The week usually runs from Tuesday to Saturday with evening shows. The ballet company I worked for also did 2 matinees on a Thursday and Saturday as well, but that’s more unusual for an opera company; operas are vocally challenging, and doing two shows a day is too much. We would need a double cast of singers, which would be very expensive.

I travel from home to the venue usually by car – sometimes sharing and sometimes not. As an orchestra member I’m responsible for being in the venue in good time for the show on Tuesday night, and I can leave after the last show. On a Saturday night a lot of musicians take to the road to try and maximise the time at home before leaving for the next venue. There are other members of the company, for example, members of stage management and crew, who need to be in the venue for longer due to the get in and get out – in other words, the setting up in the new theatre, and the packing away to move to the next one.

I’m often asked whether the company members all stay together, whether it becomes like one big family.

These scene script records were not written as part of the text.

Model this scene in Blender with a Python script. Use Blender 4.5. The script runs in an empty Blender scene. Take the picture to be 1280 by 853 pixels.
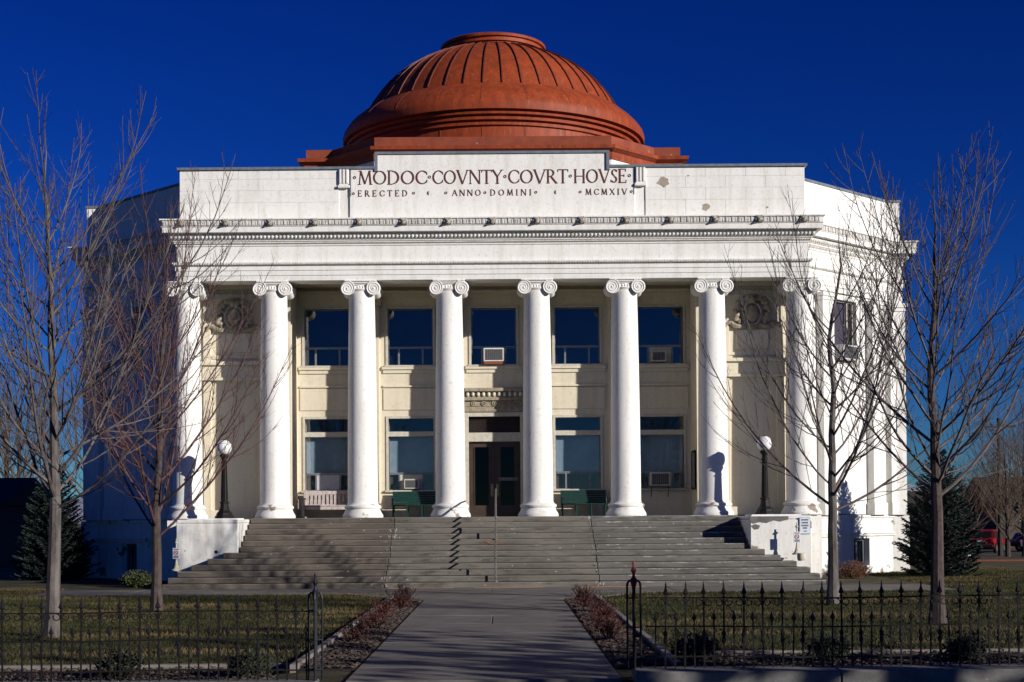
import bpy, math, random
import numpy as np
from mathutils import Vector, Matrix

R = math.radians
sc = bpy.context.scene
col = sc.collection

# ------------------------------------------------------------------ camera
F_PX, DIST, EYE, CAMX = 1900.0, 49.4, 2.0, 0.286
cd = bpy.data.cameras.new('camera')
cd.sensor_width = 36.0
cd.lens = F_PX / 1280.0 * 36.0
PITCH, ROLL = R(1.0), R(0.42)
cd.shift_x = (640 - 629) / 1280.0
cd.shift_y = (648 - 426.5 - F_PX * math.tan(PITCH)) / 1280.0
cd.clip_start, cd.clip_end = 0.5, 6000
cam = bpy.data.objects.new('camera', cd)
col.objects.link(cam)
cam.matrix_world = (Matrix.Translation((CAMX, -DIST, EYE)) @ Matrix.Rotation(R(90) + PITCH, 4, 'X')
                    @ Matrix.Rotation(-ROLL, 4, 'Z'))
sc.camera = cam

# ------------------------------------------------------------------ light
SUN_AZ, SUN_EL = R(55), R(16.5)
sun_dir = Vector((math.sin(SUN_AZ) * math.cos(SUN_EL), -math.cos(SUN_AZ) * math.cos(SUN_EL), math.sin(SUN_EL)))
ld = bpy.data.lights.new('sun', 'SUN')
ld.energy, ld.angle, ld.color = 4.6, R(0.5), (1.0, 0.955, 0.89)
sun = bpy.data.objects.new('sun', ld)
col.objects.link(sun)
sun.rotation_euler = (-sun_dir).to_track_quat('-Z', 'Y').to_euler()
sun.location = (60, -60, 60)

w = bpy.data.worlds.new('World')
sc.world = w
w.use_nodes = True
nt = w.node_tree
nt.nodes.clear()
sky = nt.nodes.new('ShaderNodeTexSky')
sky.sky_type = 'NISHITA'
sky.sun_disc = False
sky.sun_elevation = SUN_EL
sky.sun_rotation = math.atan2(sun_dir.x, sun_dir.y)
sky.altitude = 1400
sky.air_density, sky.dust_density, sky.ozone_density = 1.0, 0.0, 6.0
gam = nt.nodes.new('ShaderNodeGamma'); gam.inputs[1].default_value = 1.3
hsv = nt.nodes.new('ShaderNodeHueSaturation')
hsv.inputs['Saturation'].default_value = 1.18
hsv.inputs['Hue'].default_value = 0.522
hsv.inputs['Value'].default_value = 1.0
bg = nt.nodes.new('ShaderNodeBackground')
bg.inputs[1].default_value = 0.051
wo = nt.nodes.new('ShaderNodeOutputWorld')
nt.links.new(sky.outputs[0], hsv.inputs['Color'])
nt.links.new(hsv.outputs[0], gam.inputs[0])
tint = nt.nodes.new('ShaderNodeMix'); tint.data_type = 'RGBA'; tint.blend_type = 'MULTIPLY'
tint.inputs[0].default_value = 1.0
tint.inputs[7].default_value = (0.30, 0.50, 0.57, 1)      # deep polarised blue, the same all over the sky
nt.links.new(gam.outputs[0], tint.inputs[6])
nt.links.new(tint.outputs[2], bg.inputs[0])
nt.links.new(bg.outputs[0], wo.inputs[0])

sc.view_settings.view_transform = 'Standard'
sc.view_settings.look = 'None'
sc.view_settings.exposure = 0.25
sc.view_settings.gamma = 1.0
sc.view_settings.use_curve_mapping = False
sc.cycles.max_bounces, sc.cycles.diffuse_bounces, sc.cycles.glossy_bounces = 6, 2, 3
sc.cycles.transparent_max_bounces = 8
sc.cycles.caustics_reflective = sc.cycles.caustics_refractive = False

# ------------------------------------------------------------------ materials
MATS = {}

def _new(name):
    m = bpy.data.materials.new(name)
    m.use_nodes = True
    MATS[name] = m
    t = m.node_tree
    b = t.nodes['Principled BSDF']
    return m, t, b

def _noise(t, scale, detail=4, rough=0.55, stretch=None):
    g = t.nodes.new('ShaderNodeNewGeometry')
    n = t.nodes.new('ShaderNodeTexNoise')
    n.inputs['Scale'].default_value = scale
    n.inputs['Detail'].default_value = detail
    n.inputs['Roughness'].default_value = rough
    if stretch:
        mp = t.nodes.new('ShaderNodeMapping')
        mp.inputs['Scale'].default_value = stretch
        t.links.new(g.outputs['Position'], mp.inputs[0])
        t.links.new(mp.outputs[0], n.inputs['Vector'])
    else:
        t.links.new(g.outputs['Position'], n.inputs['Vector'])
    return n

def _ramp(t, src, lo, hi, a=0.0, b=1.0):
    r = t.nodes.new('ShaderNodeMapRange')
    r.inputs[1].default_value, r.inputs[2].default_value = lo, hi
    r.inputs[3].default_value, r.inputs[4].default_value = a, b
    t.links.new(src, r.inputs[0])
    return r.outputs[0]

def _mix(t, fac, a, b):
    m = t.nodes.new('ShaderNodeMix')
    m.data_type = 'RGBA'
    if isinstance(fac, (int, float)):
        m.inputs[0].default_value = fac
    else:
        t.links.new(fac, m.inputs[0])
    for s, v in ((6, a), (7, b)):
        if isinstance(v, tuple):
            m.inputs[s].default_value = (*v, 1)
        else:
            t.links.new(v, m.inputs[s])
    return m.outputs[2]

def _bump(t, b, src, strength, dist):
    bp = t.nodes.new('ShaderNodeBump')
    bp.inputs['Strength'].default_value = strength
    bp.inputs['Distance'].default_value = dist
    t.links.new(src, bp.inputs['Height'])
    t.links.new(bp.outputs[0], b.inputs['Normal'])

def pmat(name, c1, c2=None, scale=3.0, rough=0.8, bump=0.0, bscale=40, spec=0.3, stretch=None, lo=0.35, hi=0.65,
         metal=0.0, c3=None, s3=1.0, lo3=0.5, hi3=0.7, st3=None, bdist=0.01):
    m, t, b = _new(name)
    b.inputs['Roughness'].default_value = rough
    b.inputs['Specular IOR Level'].default_value = spec
    b.inputs['Metallic'].default_value = metal
    if c2 is None:
        c2 = tuple(v * 0.8 for v in c1)
    n = _noise(t, scale, 5, 0.6, stretch)
    c = _mix(t, _ramp(t, n.outputs['Fac'], lo, hi), c1, c2)
    if c3:
        n3 = _noise(t, s3, 6, 0.65, st3)
        c = _mix(t, _ramp(t, n3.outputs['Fac'], lo3, hi3), c, c3)
    t.links.new(c, b.inputs['Base Color'])
    if bump:
        nb = _noise(t, bscale, 4, 0.6)
        _bump(t, b, nb.outputs['Fac'], bump, bdist)
    return m

def stucco(name, base, streak, peel, peel_lo=0.70):
    m, t, b = _new(name)
    b.inputs['Roughness'].default_value = 0.75
    b.inputs['Specular IOR Level'].default_value = 0.25
    n1 = _noise(t, 1.3, 6, 0.65, (3.0, 3.0, 0.35))
    c = _mix(t, _ramp(t, n1.outputs['Fac'], 0.46, 0.76, 0, 0.7), base, streak)
    n2 = _noise(t, 9.0, 5, 0.7)
    c = _mix(t, _ramp(t, n2.outputs['Fac'], 0.54, 0.74, 0, 0.5), c, tuple(v * 0.72 for v in streak))
    n3 = _noise(t, 1.15, 7, 0.62, (1.0, 1.0, 1.3))
    f = _ramp(t, n3.outputs['Fac'], peel_lo, peel_lo + 0.012)
    c = _mix(t, f, c, peel)
    t.links.new(c, b.inputs['Base Color'])
    nb = _noise(t, 22, 5, 0.6)
    _bump(t, b, nb.outputs['Fac'], 0.25, 0.02)
    return m

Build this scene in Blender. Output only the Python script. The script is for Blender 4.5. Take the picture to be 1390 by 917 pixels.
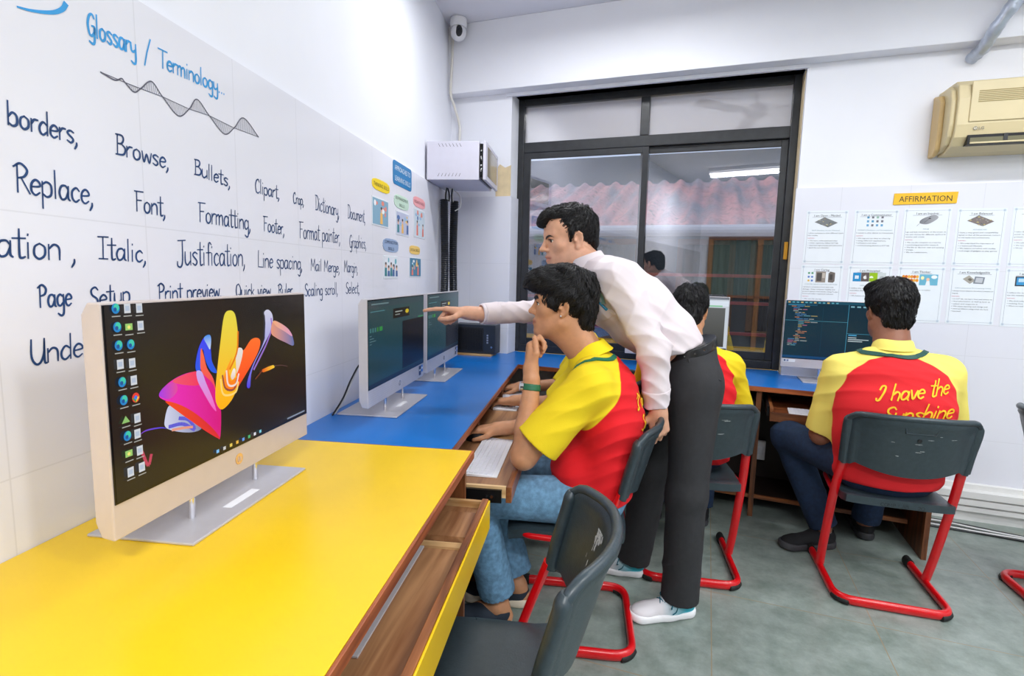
import bpy, bmesh, math, random
import numpy as np
from mathutils import Vector, Matrix, Quaternion
random.seed(7)
RNG = np.random.default_rng(11)
for _o in list(bpy.data.objects):
    bpy.data.objects.remove(_o, do_unlink=True)
SC = bpy.context.scene
COL = SC.collection
PI = math.pi

# ------------------------------------------------------------------ camera
CAM_H = 1.30
cam_data = bpy.data.cameras.new('camera')
cam = bpy.data.objects.new('camera', cam_data)
COL.objects.link(cam)
cam_data.sensor_fit = 'HORIZONTAL'
cam_data.sensor_width = 36.0
cam_data.lens = 714.44 / 1390.0 * 36.0
cam_data.shift_x = -11.0 / 1390.0
cam_data.shift_y = 1.0 / 1390.0
cam_data.clip_start = 0.02
_yaw, _pitch, _roll = -0.339832, -0.116858, 0.0247393
_f = Vector((math.sin(_yaw) * math.cos(_pitch), math.cos(_yaw) * math.cos(_pitch), math.sin(_pitch)))
_r = Vector((math.cos(_yaw), -math.sin(_yaw), 0))
_u = _r.cross(_f)
_r2 = math.cos(_roll) * _r + math.sin(_roll) * _u
_u2 = -math.sin(_roll) * _r + math.cos(_roll) * _u
_m = Matrix((_r2, _u2, -_f)).transposed().to_4x4()
_m.translation = Vector((0, 0, CAM_H))
cam.matrix_world = _m
SC.camera = cam

# ------------------------------------------------------------------ exposure, world, lamps
SC.view_settings.view_transform = 'Standard'
SC.view_settings.look = 'None'
SC.view_settings.gamma = 1.0
SC.view_settings.use_curve_mapping = False
SC.view_settings.exposure = 0.0
WORLD_STRENGTH = 1.3
SUN_STRENGTH = 1.7
TUBE_POWER = 27.5
wd = bpy.data.worlds.new('sky')
SC.world = wd
wd.use_nodes = True
_bg = wd.node_tree.nodes['Background']
_bg.inputs[0].default_value = (0.62, 0.74, 0.95, 1)
_bg.inputs[1].default_value = WORLD_STRENGTH

sun_d = bpy.data.lights.new('sun', 'SUN')
sun_d.energy = SUN_STRENGTH
sun_d.angle = 0.35
sun_d.color = (1.0, .96, .92)
sun_o = bpy.data.objects.new('sun', sun_d)
COL.objects.link(sun_o)
sun_o.rotation_euler = Vector((0.75, 0.60, -1.05)).to_track_quat('-Z', 'Y').to_euler()   # over this building onto the roof opposite

WA = 0.22148663                      # the left wall stands this far off square
NL = Vector((math.cos(WA), math.sin(WA), 0))     # into the room, off the left wall
UL = Vector((-math.sin(WA), math.cos(WA), 0))    # along the left wall, away from the camera
def W3(o, u, z=0.0):
    return NL * o + UL * u + Vector((0, 0, z))

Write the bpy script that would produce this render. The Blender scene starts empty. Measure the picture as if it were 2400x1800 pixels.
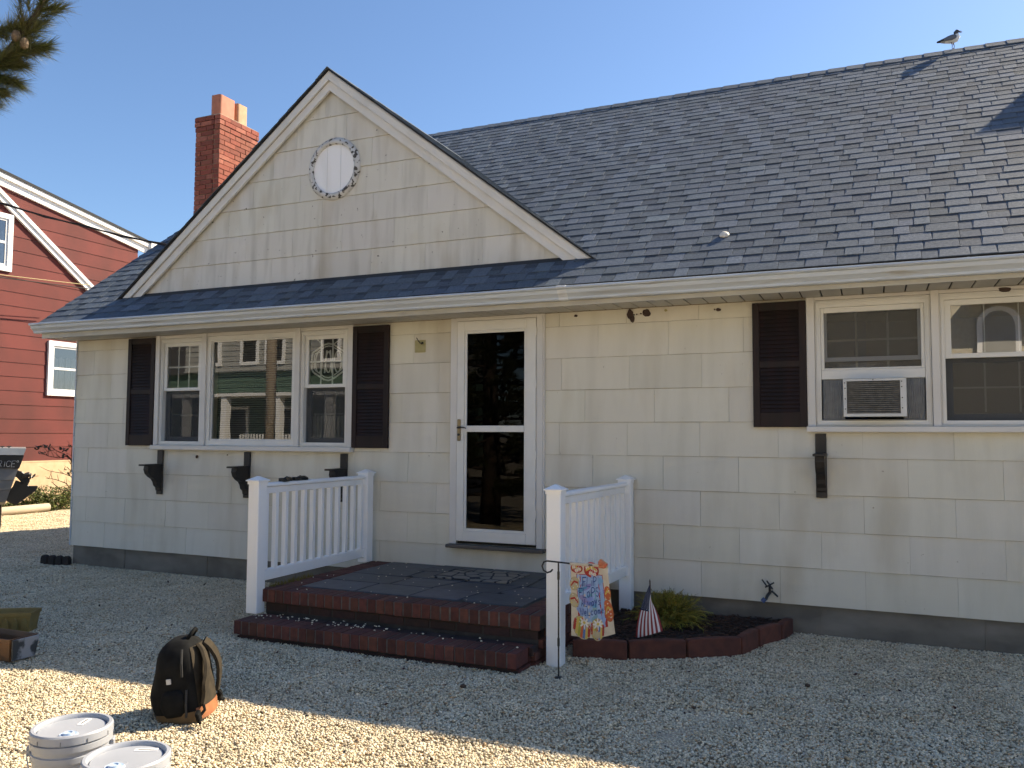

The short answer is no, we don’t all stay together. To be honest, we’re working colleagues, and some of us are friends and would choose to stay together, but it’s like any working company – you are thrown together with people you  wouldn’t necessarily be friends with if you met them outside of work. Once you find your friends within the orchestra or the company as a whole, you do tend to travel together, and perhaps book cottages or caravans together. However, you might book your own hotel room, because sometimes it’s nice to be able to go back to your own space, and shut work outside.

However, that being said, there is generally a social drink at the local pub after the show, or people meet for food, or to go to the cinema to while away the free hours. You’ll inevitably run into people pottering around the shops, or in the dressing rooms at the theatre when you go in to practise the repertoire that’s coming up.

I think the bottom line is that touring is best done whichever way you find that’s best for you. Some people will like their own hotels, some will share cottages. Some will drive, some will get the train. Some will go to the pub, some will go home for a cuppa. Some will practise during the day, some will shop, or go on long bike rides. Pretty much, it’s whatever you can do to make sure you are ready for work in the evening, and to help fill the time whilst you’re away missing your family and friends.